反対:ヤン、ビュコック、ウランフ、キャゼルヌ

このようにみると、作戦そのものに疑問をいだいているか、反対している人のほうが多いことがわかります。もちろん、総司令官となるロボスが賛成側に回っているという点は考慮するべきですが、全体的に反対者のほうが多いという点は留意するべきでしょう。参加者の多くは、すでにこの「目的なき作戦」に無理があるという事実に気がついているわけです。

それなのに、多くの参加者が口をつぐみ、またフォークの詭弁ともとれる反論を許したのは、「たとえここで何を話しても、作戦自体は覆らない」と考えていたからでしょう。

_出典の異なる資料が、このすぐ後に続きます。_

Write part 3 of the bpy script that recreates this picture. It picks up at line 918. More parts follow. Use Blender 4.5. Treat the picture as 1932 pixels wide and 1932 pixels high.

実際、事前に侵攻作戦に反対する姿勢を示していたシトレは(会議の進行役であるとは言え)反対の意思を示していません。

原作、及び旧アニメ版の「銀河英雄伝説」では、「専制政治(帝国)」と「民主共和制(同盟)」の違いがしばしばクローズアップされています。ヤン・ウェンリーも自由惑星同盟の建国理念と政治思想を支持する姿勢を明確に示していますが、「銀河英雄伝説 Die Neue These」ではそうしたシーンは今のところ控えめです。

ヤンが会議中に思い返していたユリアンとの会話はそうした部分を描いた数少ないシーンです。「自由の国の軍隊である以上、民主的に決定された事柄には従わざるを得ない」と考えたヤンは、最終的に望まない出征に赴くこととなりました。